For Larsson, chess was a part of his life long before squash came into the picture. From the tender age of three, the junior took on the task of becoming a skilled player in an attempt to beat his father. Watching his older brother and dad play from the sidelines only motivated him to become talented enough to compete with his fellow family members.

“I made him play me every day and would play throughout the day to get better,” Larsson said.

It didn’t take long before Larsson found himself on the winning end against his old man by the time he was five. Things started to pick up as the family searched for new competition to take on their talented son.

“After I beat [my dad] I went to my first chess tournament,” Larsson recalled. “I actually ended up beating the best player in the country for my age group.”

From there, the Brooklyn native became a fixture at the upper echelon of his age group. From the age of five to 11, Larsson was consistently ranked in the top three in the U.S.A. for his age group and No. 12 in the world for the same grouping. Aside from the glory and high rankings, another draw came from what Wu-Tang Clan says rules everything around them.

“Up until I was 12 I was making money playing chess which was really exciting,” Larsson said. “A lot of the New York chess clubs had tournaments where you would compete with those in your age group for money.”

By the age of 12, Larsson’s Elo ranking was 1776, which was good enough for No. 9 in the nation for his age group.
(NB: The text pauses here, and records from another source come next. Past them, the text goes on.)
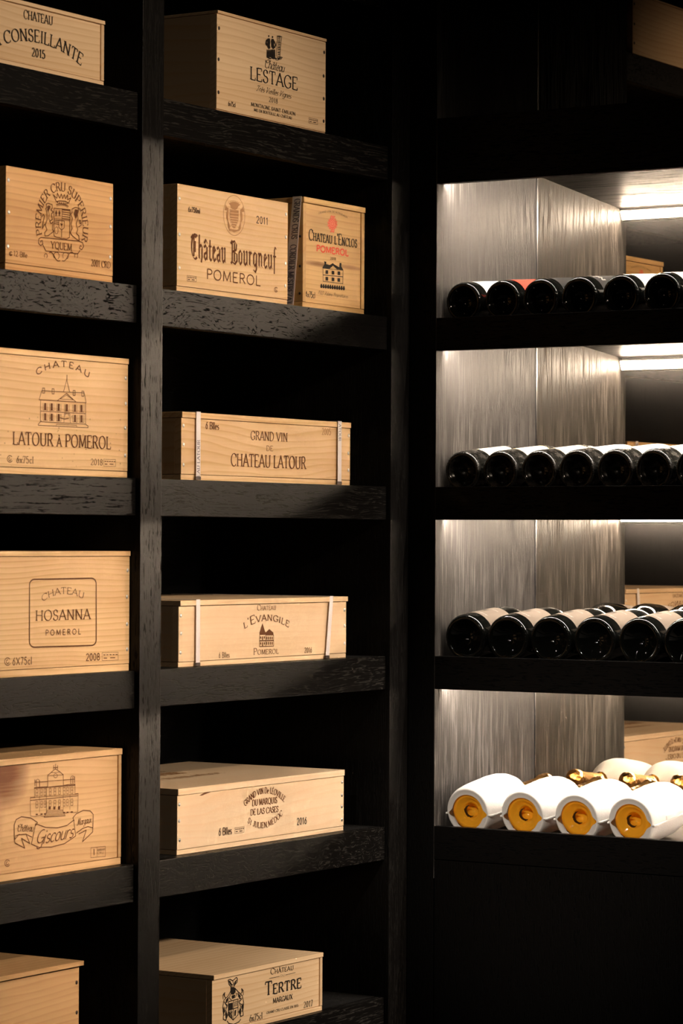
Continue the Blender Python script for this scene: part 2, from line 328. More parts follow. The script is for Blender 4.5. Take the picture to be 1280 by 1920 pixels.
    def text(s, txt, st, u0, v0, u1, v1, h):
        gap = STY[st][6]; ws = [glyph(c, st)[0] for c in txt]
        tot = sum(ws)+gap*(len(txt)-1)
        if STY[st][5]: tot += STY[st][5]*.3
        L = math.hypot(u1-u0, v1-v0); k = L/(tot*h); ca, sa = (u1-u0)/L, (v1-v0)/L
        x = 0
        for c, w in zip(txt, ws):
            ox = x*h*k
            s.glyphs(c, st, h, k, lambda p, ox=ox: (u0+(ox+p[0])*ca-p[1]*sa, v0+(ox+p[0])*sa+p[1]*ca))
            x += w+gap
    def arc(s, txt, st, cu, cv, R, a0, a1, h, upw):
        gap = STY[st][6]; ws = [glyph(c, st)[0] for c in txt]; tot = sum(ws)+gap*(len(txt)-1)
        if upw == 1 and a0 < a1: a0 += 2*PI
        if upw == -1 and a1 < a0: a1 += 2*PI
        Rm = R+h*.45 if upw == 1 else R-h*.45
        k = abs(a1-a0)*Rm/(tot*h); x = 0
        for c, w in zip(txt, ws):
            am = a0+(a1-a0)*(x+w/2)/tot; W_ = w*h*k/2
            if upw == 1: T = lambda p, am=am, W_=W_: (cu+(R+p[1])*math.cos(am)+(p[0]-W_)*math.sin(am), cv+(R+p[1])*math.sin(am)-(p[0]-W_)*math.cos(am))
            else: T = lambda p, am=am, W_=W_: (cu+(R-p[1])*math.cos(am)-(p[0]-W_)*math.sin(am), cv+(R-p[1])*math.sin(am)+(p[0]-W_)*math.cos(am))
            s.glyphs(c, st, h, k, T); x += w+gap
    def ops(s, lst):
        for o in lst:
            if o[0] == 't': s.text(*o[1:])
            elif o[0] == 'a': s.arc(*o[1:])
            elif o[0] == 'l': s.line(o[1], o[2])
            elif o[0] == 'f': s.poly(list(o[1]))
        return s
    def mesh(s, name, mat, parent, conv, nrm=(0, -1, 0)):
        # successive strokes lie a hair above each other, as layers of ink do
        n = Vector(nrm)
        me = bpy.data.meshes.new(name); me.from_pydata([Vector(conv(*p))+n*(2.2e-5*(k % 14)) for p, k in zip(s.v, s.l)], [], s.f); me.materials.append(mat)
        o = bpy.data.objects.new(name, me); C.objects.link(o); o.parent = parent; return o

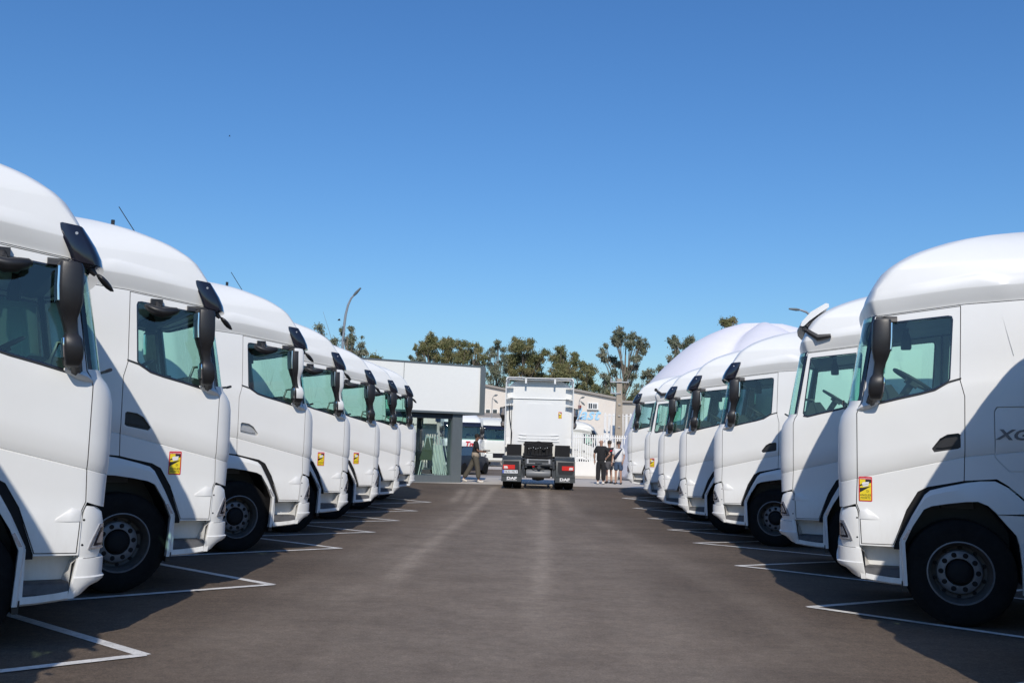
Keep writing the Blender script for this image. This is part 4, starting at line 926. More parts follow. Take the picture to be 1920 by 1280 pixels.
v = at(1172, 790, 70); fencing('tall_palisade', v.x-1.4, v.x+4, 70, 2.0, at(1170, 776, 70).z, .30, 'tall pale slatted fence far behind the utility pole', .16)
# small blue roofed shed left of the middle truck
v0, v1 = at(886, 779, 84), at(950, 790, 84)
S_ = empty('blue_band_shed', ((v0.x+v1.x)/2, 84, -.06), 0, label='low shed with dark blue fascia and brown roof behind the parked trucks', cat='building'); w = (v1.x-v0.x)/2
b = MB(); b.bbox(-w-3, w+3, 0, 6, 0, v1.z); b.build('wall', M['shed'], S_, 0)
b = MB(); b.bbox(-w-3.1, w+3.1, -.1, 0, v1.z-.1, v0.z-.15); b.build('fascia', M['blue_band'], S_, 0)
b = MB(); b.loft([[(x, y, z) for y, z in ((-.6, v0.z-.15), (-.6, v0.z), (6, v0.z+.7), (6, v0.z+.5))] for x in (-w-3.2, w+3.2)]); b.build('roof', M['roof_grey'], S_, 0)
for k in range(3): 
    v = at(915+k*13, 771, 87.7); b = MB(); b.box((v.x-S_.location.x, 3.6, v.z+.06), (.5, .06, .42)); w_ = b.build('window', M['fence'], S_, 0); b = MB(); b.box((v.x-S_.location.x, 3.56, v.z+.06), (.36, .04, .30)); b.build('pane', M['win'], w_, 0)
# ------------------------------------------------------------------ utility pole, lamps
def upole():
    P = empty('utility_pole', (at(1160, 800, 66).x, 66, -.06), 0, label='tan concrete utility pole with two crossarms beside the lettered warehouse', cat='pole')
    zt = at(1160, 708, 66).z
    b = MB(); b.loft([[(sx*w_, sy*w_*.8, z) for sx, sy in ((-1, -1), (1, -1), (1, 1), (-1, 1))] for z, w_ in ((0, .30), (zt, .17))]); b.build('shaft', M['pole'], P, 0)
    for py, a_, c_ in ((715.5, -.62, .60), (737, -.60, .1)):
        z = at(1160, py, 66).z; b = MB(); b.bbox(a_, c_, -.22, -.16, z, z+.07); C_ = b.build('crossarm', M['galv'], P, 0)
        for x in (a_+.05, c_-.05): b = MB(); b.lathe([(0, 0), (.04, 0), (.05, .08), (.03, .14), (0, .14)], (x, -.19, z+.07), 8, 'z'); b.build('insulator', M['galv'], C_)
    for k in range(7): b = MB(); b.bbox(-.08, .08, -.245, -.20, 1.5+k*.75, 1.6+k*.75); b.build('step_hole', M['shed'], P, 0)
upole()
def lamp_curve(name, pts, label, Y, r0=.11, r1=.05):
    P = [at(px, py, Y) for px, py in pts]; base = Vector((P[0].x, Y, -.06))
    L = empty(name, base, 0, label=label, cat='street lamp'); pp = [Vector((0, 0, 0))]+[p-base for p in P]
    n = len(pp); b = MB(); b.tube(pp, [r0+(r1-r0)*i/(n-1) for i in range(n)], 8); b.build('curved_pole', M['lampmetal'], L)
    d = (pp[-1]-pp[-2]).normalized(); b = MB(); b.tube([pp[-1]-d*.1, pp[-1]+d*.12, pp[-1]+d*.55], [.06, .09, .05], 8); b.build('lamp_head', M['kiosk_grey'], L)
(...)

For reference, the rating is only 2 classes below where a US chess master would be ranked, which would be about a 2000 rating. Around his teenage years, chess began to take a back seat to make room for his newest passion: squash.

“When I hit my teenage years I decided to focus on squash more since I was doing them both,” Larsson said. “Chess became less fun so I kind of let it taper off.”

While he maintains that he was much better at chess than squash, the junior went on to enjoy plenty success in squash by winning the 2012 U-17 Boys National Title and finishing third in the U-17 US Open that same year. Chess was still part of his life from time to time, but as the years wore on the focus became more on athletics.

Coming to Penn in 2014, Larsson was immediately thrown into the lion’s den as a freshman playing in the top half of the ladder for a very young team fighting to establish itself as an elite national program. To deal with the pressure of competing with some of the nation’s best squash players, the best remedy was utilizing some of the same mental gymnastics used to become an elite chess player.

“Chess is all about being focused and super relaxed,” Larsson explained. “If I ever really need to focus I can think about squash for an hour and a half and not be mentally fatigued by the end of it.”

From utilizing mental gymnastics to keeping squash’s importance in perspective, Penn’s current No. 7 has used a cerebral approach to keep his game sharp.

Outside of the occasional competitions with the Penn Chess Club, Larsson has largely confined his games to friends and co-workers who make the mistake of challenging him to a game as well as New York subway stops that have chess sets up. His fellow Penn squash teammates have so far avoided taking on the Brooklyn native on the checkered court, but that hasn’t stopped them talking a little smack.

The season is a marathon not a sprint, and with his chess experience under his belt, Larsson should find himself mentally fresh by the time the most important matches of the year roll around.